Двадцать первый век возвращает нас в эпоху манускриптов — массовая культура наложила лапу на все материальные ресурсы планеты. Но та же массовая культура все более изощренно занялась изготовлением подделок, то есть, согласилась на легальное существование лжи, как и в случае рекламы. Осторожное обращение с этой индустрией деятелей культуры понятно: они сами — часто её детище, и эта мясорубка в огромном большинстве использует субпродукты и соевые бобы взамен полноценного мяса. Нас никто не спрашивает, хотим ли мы этого, и нам ничего не остается, кроме как повернуться вновь лицом к запыленной классике.
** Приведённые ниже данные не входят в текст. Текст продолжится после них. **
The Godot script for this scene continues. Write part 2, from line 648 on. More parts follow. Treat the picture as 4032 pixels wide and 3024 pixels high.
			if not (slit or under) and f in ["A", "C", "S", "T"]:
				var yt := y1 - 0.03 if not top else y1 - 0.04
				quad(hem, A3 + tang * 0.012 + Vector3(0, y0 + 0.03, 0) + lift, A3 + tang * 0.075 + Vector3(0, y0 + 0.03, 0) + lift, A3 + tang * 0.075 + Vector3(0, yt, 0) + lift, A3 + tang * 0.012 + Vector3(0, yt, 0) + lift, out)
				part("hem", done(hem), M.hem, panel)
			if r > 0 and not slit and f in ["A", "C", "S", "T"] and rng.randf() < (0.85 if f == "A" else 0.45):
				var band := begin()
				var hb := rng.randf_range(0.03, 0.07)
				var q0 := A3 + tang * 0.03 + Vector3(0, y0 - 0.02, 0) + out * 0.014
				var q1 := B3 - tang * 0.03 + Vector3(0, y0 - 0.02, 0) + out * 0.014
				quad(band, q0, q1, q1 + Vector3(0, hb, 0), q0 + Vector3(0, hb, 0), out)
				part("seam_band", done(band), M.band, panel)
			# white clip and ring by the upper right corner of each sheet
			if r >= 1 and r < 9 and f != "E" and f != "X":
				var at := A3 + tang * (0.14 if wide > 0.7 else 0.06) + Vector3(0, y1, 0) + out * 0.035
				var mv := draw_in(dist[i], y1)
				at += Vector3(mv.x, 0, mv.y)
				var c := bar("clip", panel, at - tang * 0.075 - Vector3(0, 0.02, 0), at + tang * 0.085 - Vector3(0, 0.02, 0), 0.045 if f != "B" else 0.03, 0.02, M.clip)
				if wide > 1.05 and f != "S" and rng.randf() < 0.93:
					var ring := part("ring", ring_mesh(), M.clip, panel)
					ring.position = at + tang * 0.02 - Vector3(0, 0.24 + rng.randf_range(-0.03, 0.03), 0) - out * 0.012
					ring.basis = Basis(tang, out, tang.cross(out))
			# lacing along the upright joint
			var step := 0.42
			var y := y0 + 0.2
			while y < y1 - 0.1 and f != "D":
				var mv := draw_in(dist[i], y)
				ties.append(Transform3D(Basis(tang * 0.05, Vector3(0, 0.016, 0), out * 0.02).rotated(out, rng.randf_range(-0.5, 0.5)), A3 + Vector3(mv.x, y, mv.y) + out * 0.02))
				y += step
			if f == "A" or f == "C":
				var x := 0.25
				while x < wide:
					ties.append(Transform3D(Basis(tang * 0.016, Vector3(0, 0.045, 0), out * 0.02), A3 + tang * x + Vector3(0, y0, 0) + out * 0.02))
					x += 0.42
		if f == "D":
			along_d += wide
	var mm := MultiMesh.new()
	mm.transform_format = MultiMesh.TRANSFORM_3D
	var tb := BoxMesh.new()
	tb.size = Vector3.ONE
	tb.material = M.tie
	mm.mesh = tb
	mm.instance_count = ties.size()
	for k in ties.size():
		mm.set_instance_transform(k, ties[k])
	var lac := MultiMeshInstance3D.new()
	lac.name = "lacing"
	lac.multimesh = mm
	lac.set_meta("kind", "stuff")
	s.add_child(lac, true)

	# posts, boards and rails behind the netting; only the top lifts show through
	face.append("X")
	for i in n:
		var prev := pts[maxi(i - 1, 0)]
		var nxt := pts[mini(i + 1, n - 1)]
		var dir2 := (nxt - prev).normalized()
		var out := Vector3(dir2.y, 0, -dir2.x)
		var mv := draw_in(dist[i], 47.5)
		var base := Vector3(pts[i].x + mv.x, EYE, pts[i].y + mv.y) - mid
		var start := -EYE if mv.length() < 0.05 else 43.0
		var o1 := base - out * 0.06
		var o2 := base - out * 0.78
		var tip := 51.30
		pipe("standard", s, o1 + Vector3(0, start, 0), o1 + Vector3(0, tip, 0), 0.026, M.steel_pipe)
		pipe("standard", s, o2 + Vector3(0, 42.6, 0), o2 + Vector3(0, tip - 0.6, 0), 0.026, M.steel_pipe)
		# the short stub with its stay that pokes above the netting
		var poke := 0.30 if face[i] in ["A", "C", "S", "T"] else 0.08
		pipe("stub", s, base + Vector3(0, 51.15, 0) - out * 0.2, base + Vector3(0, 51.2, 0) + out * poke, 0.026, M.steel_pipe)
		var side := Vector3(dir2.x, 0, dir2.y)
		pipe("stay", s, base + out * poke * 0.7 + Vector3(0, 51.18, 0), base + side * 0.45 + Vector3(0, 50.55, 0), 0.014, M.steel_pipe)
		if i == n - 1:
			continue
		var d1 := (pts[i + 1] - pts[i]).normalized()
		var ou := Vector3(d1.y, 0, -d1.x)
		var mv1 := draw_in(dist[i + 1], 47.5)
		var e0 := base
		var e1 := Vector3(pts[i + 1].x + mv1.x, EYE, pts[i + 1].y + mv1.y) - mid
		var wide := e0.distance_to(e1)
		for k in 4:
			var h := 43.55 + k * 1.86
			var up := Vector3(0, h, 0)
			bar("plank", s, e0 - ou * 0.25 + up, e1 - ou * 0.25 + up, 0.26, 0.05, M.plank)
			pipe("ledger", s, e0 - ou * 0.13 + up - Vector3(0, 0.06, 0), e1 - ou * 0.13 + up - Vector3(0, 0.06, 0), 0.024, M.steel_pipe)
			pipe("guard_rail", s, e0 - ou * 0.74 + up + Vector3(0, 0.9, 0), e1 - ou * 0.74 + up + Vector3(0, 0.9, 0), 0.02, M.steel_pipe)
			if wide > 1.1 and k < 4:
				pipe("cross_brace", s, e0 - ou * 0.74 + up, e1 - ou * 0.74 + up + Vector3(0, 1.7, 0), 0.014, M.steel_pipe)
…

При сем феномен Кафки при возвратном движении читатель проскакивает изза видимости классических формы и содержания его произведений. Пример романа «Процесс» особенно показателен. Тонкий детективный крючок поддевает интерес, но изпод воды текста глазу является непривычная рыхлая конструкция, да и рыхлая ли она — сомнительно.
Эта чуждость разочаровывает неквалифицированного читателя, который и собственные перипетии предпочитает определять и оправдывать самым примитивным образом. Он всегда — на стороне Привратника, а не Поселянина, не замечая эфемерность его власти.
Эфемерность, Майя видимого мира осознается почти всегда на границе жизни и смерти, когда культура вообще и литература в частности становятся просто саваном. Но Франц Кафка являет нам Йозефа К. в трагическом положении уже бесстрастным соглашателем с собственной судьбой, которая так ничему его и не научила, кроме покорности. Искры его надежды в последних мыслях — на неизвестного в окне дома напротив, тогда как неизвестные в доме напротив пансиона во время «ареста» — если не статисты, то — зрители; да и к полицейскому, представителю государства, он не обращается за помощью. Автор пари этом фиксирует переход количества его годичных усилий в качественное осознание правильности наказания за свою вину, которая, тем не менее, не называется и не прокламируется, словно достаточно уже первородного греха.
Здесь переход носит дзенский характер, но не востребован героем, а вынужденно принят. Просветления не наступило — всего лишь намек на него (свет в случайном окошке).